How to Decorate Your Medieval Clothing

This is one of the most common questions I get from friends and reenactors. My answer is always the same – It depends on the historical period, the evidence that you find about it, and the ways to reconstruct it.

These three things are essential for making an accurate reconstruction of any piece of historical clothing. When it comes to reconstructing anything from the Balkans during the middle ages, however, it gets really hard. That’s because of the lack of evidence of that period. We make our assumptions based on manuscrips, murals, written evidence of that time, and extant original archaeological findings. Once you’ve got a solid base of research on that garment, you need to find out what methods of decoration were used at that time and see if you can replicate them. This usually discourages people to decorate their medieval clothing. It sounds like a LOT of hard work, and it sometimes can be. However, there are some ways to make it easier, and here are some of my suggestions:

1. The most common way to decorate anything medieval, is by embroidering it.

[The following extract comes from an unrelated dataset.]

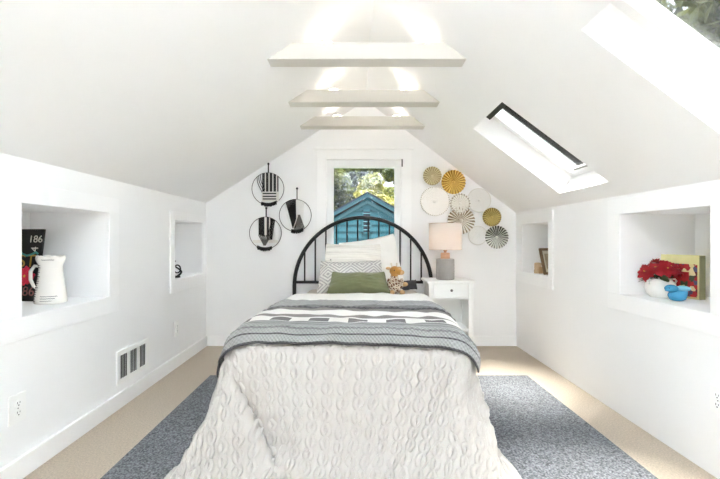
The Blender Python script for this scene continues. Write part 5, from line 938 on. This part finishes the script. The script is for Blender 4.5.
j = thing('ceramic_jug', 'white ceramic jug with dark handwriting standing before the black art board', 'jug', (-1.672, 2.155, zn), R(18))
prof = [(0.070, 0), (0.076, 0.004), (0.074, 0.03), (0.066, 0.09), (0.058, 0.15), (0.054, 0.19), (0.056, 0.212), (0.064, 0.228), (0.068, 0.242), (0.065, 0.256), (0.058, 0.258), (0.054, 0.24), (0.048, 0.20)]
mb = MB(); mb.lathe(prof, 40, cap=False)
vs = []
for p in mb.v:
    a = math.atan2(p[1], p[0]); k = max(0.0, (p[2]-0.20)/0.06)
    vs.append((p[0]*(1+0.05*k*math.cos(6*a)), p[1]*0.86*(1+0.05*k*math.cos(6*a)), p[2]+0.004*k*math.cos(6*a)))
mb.v = vs; mb.lathe([(0.001, 0.003), (0.068, 0.003)], 40, cap=False); mb.build('body', M['ceramic_white'], j)
mb = MB(); mb.tube([(-0.052, 0, 0.20), (-0.075, 0.004, 0.205), (-0.094, 0.004, 0.175), (-0.094, 0.004, 0.13), (-0.08, 0.002, 0.095), (-0.062, 0, 0.08)], [0.008, 0.008, 0.009, 0.009, 0.008, 0.008], 10); mb.build('handle', M['ceramic_white'], j)
def rad(z):
    for q in range(len(prof)-1):
        if prof[q][1] <= z <= prof[q+1][1] and prof[q+1][1] > prof[q][1]:
            f = (z-prof[q][1])/(prof[q+1][1]-prof[q][1]); return prof[q][0]*(1-f)+prof[q+1][0]*f
    return 0.06
mb = MB(); rr2 = random.Random(4)
def scribble(a0, a1, z, amp):
    n_ = int(abs(a1-a0)/0.05)+3; pts = []
    for i in range(n_):
        a = a0+(a1-a0)*i/(n_-1); zz = z+amp*math.sin(i*2.1+rr2.random())*rr2.uniform(.4, 1); q = rad(zz)+0.0012
        pts.append((q*math.cos(a), q*math.sin(a)*0.86, zz))
    mb.tube(pts, 0.0013, 4)
for k in range(17): scribble(R(188), R(226+rr2.uniform(-6, 8)), 0.018+k*0.0118, 0.0035)
for k in range(3): scribble(R(248), R(290+10*k), 0.018+k*0.012, 0.003)
scribble(R(250), R(300), 0.238, 0.004)
mb.build('handwriting', mat('sepia_ink', (72, 62, 58), 0.7), j)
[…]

Some simple embroidery stitches

It may sound horrible to a man to have to decorate his huge clothes on his own. However, there are some really easy stitches that you can use that can help you decorate a lot faster. Besides the looks of the garment, the authenticity is of utmost importance. You need to make sure that those stitches were used at that place and that time! For example, in my group there was  a serious argument of whether we could use X-stitches or not. X-stitches look good and are traditional for culture, but we had no evidence to support their existence during the middle ages because we had no artifacts to prove it. We had various embroidered capes and clothes and religious clothing preserved from that period but none of them had any X-stitches. So, overtime we reduced the use of that embroidery style and replaced it with accurate ones.

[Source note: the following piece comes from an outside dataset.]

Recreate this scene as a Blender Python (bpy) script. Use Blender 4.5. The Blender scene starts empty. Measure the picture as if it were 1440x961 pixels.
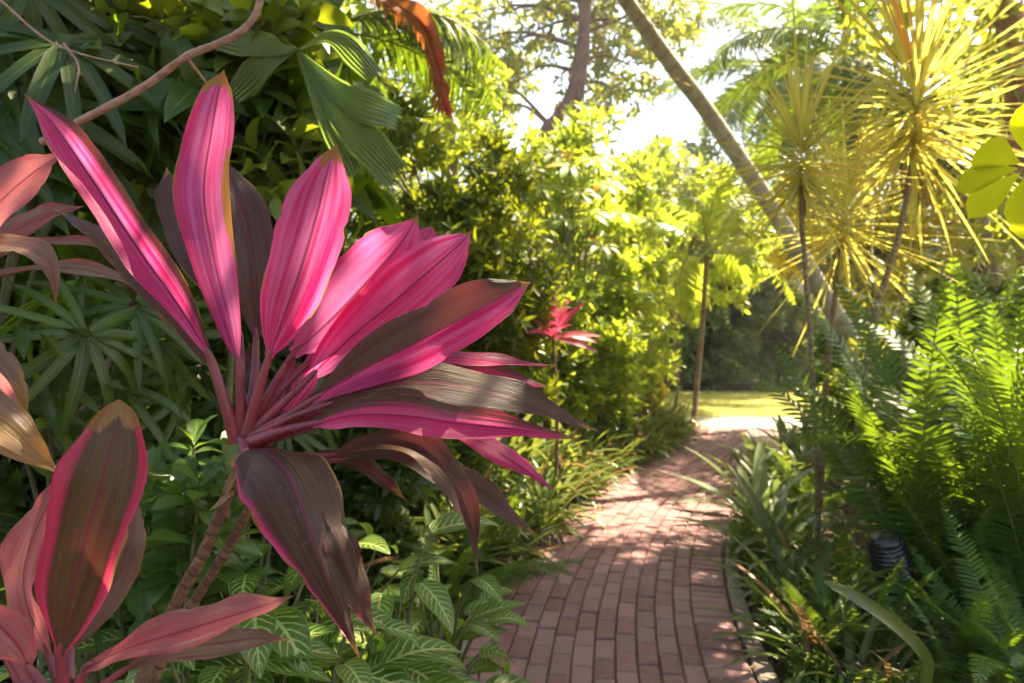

2. The second most popular way to decorate medieval clothing is with another piece of textile. If you’re making a tunic, you can make the main body of the garment of one fabric and use a different color, pattern, or material of fabric to sew around the sleeves, neck, and rim of the tunic. This of course depends on the reconstruction that you are making. Balkan medieval manuscripts and wall paintings suggest that this was one of the most popular ways to decorate your garment. We don’t have a lot of well-preserved finds, but we do have a lot of murals. So, if you want to be quick with your decorating, this is the way to go. And, as always, make sure it’s totally authentic!

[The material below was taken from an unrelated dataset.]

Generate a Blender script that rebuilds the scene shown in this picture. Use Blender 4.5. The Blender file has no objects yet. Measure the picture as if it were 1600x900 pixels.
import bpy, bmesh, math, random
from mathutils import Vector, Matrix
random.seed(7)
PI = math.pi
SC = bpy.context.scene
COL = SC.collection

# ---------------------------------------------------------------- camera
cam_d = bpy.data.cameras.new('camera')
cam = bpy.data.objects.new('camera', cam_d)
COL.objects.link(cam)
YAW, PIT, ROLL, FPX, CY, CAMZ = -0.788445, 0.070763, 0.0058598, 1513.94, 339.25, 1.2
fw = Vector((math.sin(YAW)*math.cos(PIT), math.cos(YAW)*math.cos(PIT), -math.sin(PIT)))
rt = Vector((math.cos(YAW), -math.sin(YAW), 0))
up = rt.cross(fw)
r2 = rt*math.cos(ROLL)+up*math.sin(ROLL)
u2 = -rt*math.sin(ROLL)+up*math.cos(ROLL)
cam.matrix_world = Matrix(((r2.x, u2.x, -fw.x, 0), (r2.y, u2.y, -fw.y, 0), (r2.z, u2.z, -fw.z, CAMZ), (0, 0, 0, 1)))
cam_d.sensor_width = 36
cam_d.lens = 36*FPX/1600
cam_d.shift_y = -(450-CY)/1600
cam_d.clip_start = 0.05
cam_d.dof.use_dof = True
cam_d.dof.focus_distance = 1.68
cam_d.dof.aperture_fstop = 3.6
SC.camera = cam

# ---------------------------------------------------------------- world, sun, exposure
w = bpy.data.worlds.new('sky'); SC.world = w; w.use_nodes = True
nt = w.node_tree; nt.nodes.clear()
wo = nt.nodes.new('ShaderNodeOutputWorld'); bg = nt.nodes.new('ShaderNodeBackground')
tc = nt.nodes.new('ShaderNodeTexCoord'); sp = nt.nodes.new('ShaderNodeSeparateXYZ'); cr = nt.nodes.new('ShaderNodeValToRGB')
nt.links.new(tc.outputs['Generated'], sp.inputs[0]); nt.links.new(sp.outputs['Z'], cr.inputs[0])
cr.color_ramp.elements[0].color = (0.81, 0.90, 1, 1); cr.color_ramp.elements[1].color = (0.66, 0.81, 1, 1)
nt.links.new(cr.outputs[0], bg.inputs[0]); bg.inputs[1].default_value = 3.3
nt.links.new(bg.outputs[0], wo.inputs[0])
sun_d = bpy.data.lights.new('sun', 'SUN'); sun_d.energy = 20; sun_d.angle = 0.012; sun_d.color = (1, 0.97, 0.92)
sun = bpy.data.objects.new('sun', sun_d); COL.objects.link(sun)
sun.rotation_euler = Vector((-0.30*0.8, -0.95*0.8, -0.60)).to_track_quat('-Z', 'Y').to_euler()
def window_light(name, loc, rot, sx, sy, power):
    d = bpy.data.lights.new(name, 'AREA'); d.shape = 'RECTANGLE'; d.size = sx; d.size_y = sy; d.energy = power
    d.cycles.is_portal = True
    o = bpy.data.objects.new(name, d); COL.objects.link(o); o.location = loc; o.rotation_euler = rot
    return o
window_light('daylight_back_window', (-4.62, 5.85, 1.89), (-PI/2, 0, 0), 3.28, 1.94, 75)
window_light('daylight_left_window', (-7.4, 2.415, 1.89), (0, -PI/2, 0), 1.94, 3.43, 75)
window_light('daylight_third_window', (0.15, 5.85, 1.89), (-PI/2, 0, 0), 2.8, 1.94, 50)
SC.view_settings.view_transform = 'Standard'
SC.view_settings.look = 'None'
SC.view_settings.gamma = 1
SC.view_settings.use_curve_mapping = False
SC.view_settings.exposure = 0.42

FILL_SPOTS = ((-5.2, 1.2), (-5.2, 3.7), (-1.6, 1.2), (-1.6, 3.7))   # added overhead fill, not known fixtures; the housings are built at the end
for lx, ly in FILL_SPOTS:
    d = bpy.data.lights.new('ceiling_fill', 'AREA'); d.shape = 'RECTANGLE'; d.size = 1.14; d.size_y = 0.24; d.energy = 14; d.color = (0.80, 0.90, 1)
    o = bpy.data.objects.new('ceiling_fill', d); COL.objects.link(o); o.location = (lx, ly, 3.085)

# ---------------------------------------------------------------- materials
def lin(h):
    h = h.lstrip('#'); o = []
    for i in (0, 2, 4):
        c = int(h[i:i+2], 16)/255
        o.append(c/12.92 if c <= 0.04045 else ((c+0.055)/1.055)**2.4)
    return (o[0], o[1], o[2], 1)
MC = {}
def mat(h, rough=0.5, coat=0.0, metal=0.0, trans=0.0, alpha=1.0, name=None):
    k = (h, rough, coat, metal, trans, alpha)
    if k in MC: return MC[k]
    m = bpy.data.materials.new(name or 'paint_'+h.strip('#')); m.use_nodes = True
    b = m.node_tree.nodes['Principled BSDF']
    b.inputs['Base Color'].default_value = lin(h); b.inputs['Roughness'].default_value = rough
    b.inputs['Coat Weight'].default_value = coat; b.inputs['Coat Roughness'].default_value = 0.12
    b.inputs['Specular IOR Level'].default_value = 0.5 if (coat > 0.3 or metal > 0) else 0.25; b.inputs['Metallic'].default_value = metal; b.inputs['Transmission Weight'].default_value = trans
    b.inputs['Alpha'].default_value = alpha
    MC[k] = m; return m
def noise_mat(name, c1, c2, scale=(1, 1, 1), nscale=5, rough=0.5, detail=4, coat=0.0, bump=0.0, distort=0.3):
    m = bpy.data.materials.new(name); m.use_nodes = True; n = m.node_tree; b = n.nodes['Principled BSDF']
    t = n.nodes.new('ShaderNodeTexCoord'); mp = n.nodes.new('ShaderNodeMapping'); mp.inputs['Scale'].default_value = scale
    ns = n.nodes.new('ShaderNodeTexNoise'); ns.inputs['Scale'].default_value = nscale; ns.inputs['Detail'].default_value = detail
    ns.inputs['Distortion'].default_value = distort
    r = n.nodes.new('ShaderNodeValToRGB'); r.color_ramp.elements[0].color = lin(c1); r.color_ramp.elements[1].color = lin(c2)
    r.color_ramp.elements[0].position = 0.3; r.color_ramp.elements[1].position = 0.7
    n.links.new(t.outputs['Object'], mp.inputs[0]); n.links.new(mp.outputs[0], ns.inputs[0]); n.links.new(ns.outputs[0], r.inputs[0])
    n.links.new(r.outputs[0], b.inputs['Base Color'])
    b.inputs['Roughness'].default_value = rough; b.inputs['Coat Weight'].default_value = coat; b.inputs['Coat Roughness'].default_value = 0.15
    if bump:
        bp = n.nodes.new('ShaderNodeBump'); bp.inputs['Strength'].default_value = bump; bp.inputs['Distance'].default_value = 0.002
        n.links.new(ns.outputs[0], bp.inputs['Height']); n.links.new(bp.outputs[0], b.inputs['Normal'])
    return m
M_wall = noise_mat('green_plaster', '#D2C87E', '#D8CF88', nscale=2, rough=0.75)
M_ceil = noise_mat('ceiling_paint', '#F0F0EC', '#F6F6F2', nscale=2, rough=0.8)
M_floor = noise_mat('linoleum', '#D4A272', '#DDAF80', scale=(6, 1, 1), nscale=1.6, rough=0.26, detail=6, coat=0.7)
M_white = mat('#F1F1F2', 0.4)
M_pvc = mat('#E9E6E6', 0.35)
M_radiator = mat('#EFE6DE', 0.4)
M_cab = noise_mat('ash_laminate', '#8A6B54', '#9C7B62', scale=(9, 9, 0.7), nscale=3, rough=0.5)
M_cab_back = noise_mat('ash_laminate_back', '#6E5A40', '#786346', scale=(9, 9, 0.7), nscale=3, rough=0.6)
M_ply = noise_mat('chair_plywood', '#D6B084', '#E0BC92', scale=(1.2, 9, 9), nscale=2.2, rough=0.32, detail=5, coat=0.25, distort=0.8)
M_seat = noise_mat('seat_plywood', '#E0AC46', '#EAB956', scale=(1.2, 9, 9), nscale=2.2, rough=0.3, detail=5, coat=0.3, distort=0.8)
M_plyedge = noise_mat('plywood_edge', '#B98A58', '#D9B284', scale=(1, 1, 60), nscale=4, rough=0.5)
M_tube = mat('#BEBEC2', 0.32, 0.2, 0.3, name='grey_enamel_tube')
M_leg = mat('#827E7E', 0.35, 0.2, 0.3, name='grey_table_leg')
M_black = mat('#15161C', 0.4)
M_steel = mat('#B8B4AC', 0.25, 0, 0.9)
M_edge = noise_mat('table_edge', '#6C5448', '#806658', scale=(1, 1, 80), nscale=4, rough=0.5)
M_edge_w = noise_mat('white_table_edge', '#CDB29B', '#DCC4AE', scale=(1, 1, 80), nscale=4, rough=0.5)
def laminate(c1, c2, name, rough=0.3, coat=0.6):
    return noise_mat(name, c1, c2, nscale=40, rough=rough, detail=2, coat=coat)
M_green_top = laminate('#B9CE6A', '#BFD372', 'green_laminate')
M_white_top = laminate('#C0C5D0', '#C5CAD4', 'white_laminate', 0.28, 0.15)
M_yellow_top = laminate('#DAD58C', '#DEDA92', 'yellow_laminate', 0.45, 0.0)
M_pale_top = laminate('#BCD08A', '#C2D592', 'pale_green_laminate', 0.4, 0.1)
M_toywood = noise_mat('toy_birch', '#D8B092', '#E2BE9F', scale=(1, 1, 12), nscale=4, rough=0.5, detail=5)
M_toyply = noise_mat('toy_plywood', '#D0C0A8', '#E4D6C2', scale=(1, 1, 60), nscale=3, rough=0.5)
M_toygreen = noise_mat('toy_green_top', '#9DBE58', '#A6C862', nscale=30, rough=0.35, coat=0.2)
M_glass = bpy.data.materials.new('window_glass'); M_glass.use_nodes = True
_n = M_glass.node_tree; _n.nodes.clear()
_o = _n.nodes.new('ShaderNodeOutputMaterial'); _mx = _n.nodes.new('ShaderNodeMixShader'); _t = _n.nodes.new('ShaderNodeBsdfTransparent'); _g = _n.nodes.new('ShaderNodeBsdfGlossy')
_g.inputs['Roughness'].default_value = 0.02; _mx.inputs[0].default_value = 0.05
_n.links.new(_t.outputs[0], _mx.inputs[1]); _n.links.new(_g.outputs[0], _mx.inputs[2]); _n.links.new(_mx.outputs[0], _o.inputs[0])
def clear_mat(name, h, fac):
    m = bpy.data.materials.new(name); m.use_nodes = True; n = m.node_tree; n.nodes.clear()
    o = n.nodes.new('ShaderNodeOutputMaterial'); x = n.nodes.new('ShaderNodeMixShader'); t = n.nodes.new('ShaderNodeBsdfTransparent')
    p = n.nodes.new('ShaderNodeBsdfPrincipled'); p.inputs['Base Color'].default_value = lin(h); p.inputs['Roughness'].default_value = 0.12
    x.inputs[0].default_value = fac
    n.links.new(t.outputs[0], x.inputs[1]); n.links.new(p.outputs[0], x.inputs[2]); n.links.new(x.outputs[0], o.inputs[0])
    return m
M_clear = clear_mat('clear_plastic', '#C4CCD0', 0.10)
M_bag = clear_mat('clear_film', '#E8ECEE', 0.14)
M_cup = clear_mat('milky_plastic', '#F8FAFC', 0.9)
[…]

Here are some examples of what the end result should look like:


3. Another way to decorate medieval clothing is with tablet-woven bands. Tablet weaving has been used since the early middle ages to create beautiful bands for clothing decorations, belts, and bag straps. There are various findings and depictions that show this to be one of the more popular decorating methods during the middle ages.  Here are some archaeological finds:

These are the methods you can use to decorate your own medieval clothing. The only thing that’s left to discuss are the buttons and brooches that can be used. That, however, depends highly on the location, period, and characteristics of the culture that you’re reenacting. For example, Bulgarian medieval clothes are known to have been decorated with gold and silver threads, pearls, applications, glass beads, semiprecious stones, and a various designs of buttons. To reconstruct a poor man’s clothing you can use textile buttons. They are made of a ball of wool or other filling that is covered with textiles. If you want to reconstruct someone that is higher in hierarchy, we suggest you use silver or copper sphere buttons. They are the most popular ones and come in various designs. Just make sure you choose the most authentic model for your reconstruction! Besides metal ones, buttons can also be made of glass or clay, although the latter is not as durable. Glass buttons have been found in several medieval funerals in Bulgaria.

 

Well, that’s all the advice I’ve got on decorating medieval clothing. If you don’t want to spend too much time on it, just ask a friend or a tailor for help. Just don’t forget to do your research and make sure it’s authentic before you start anything!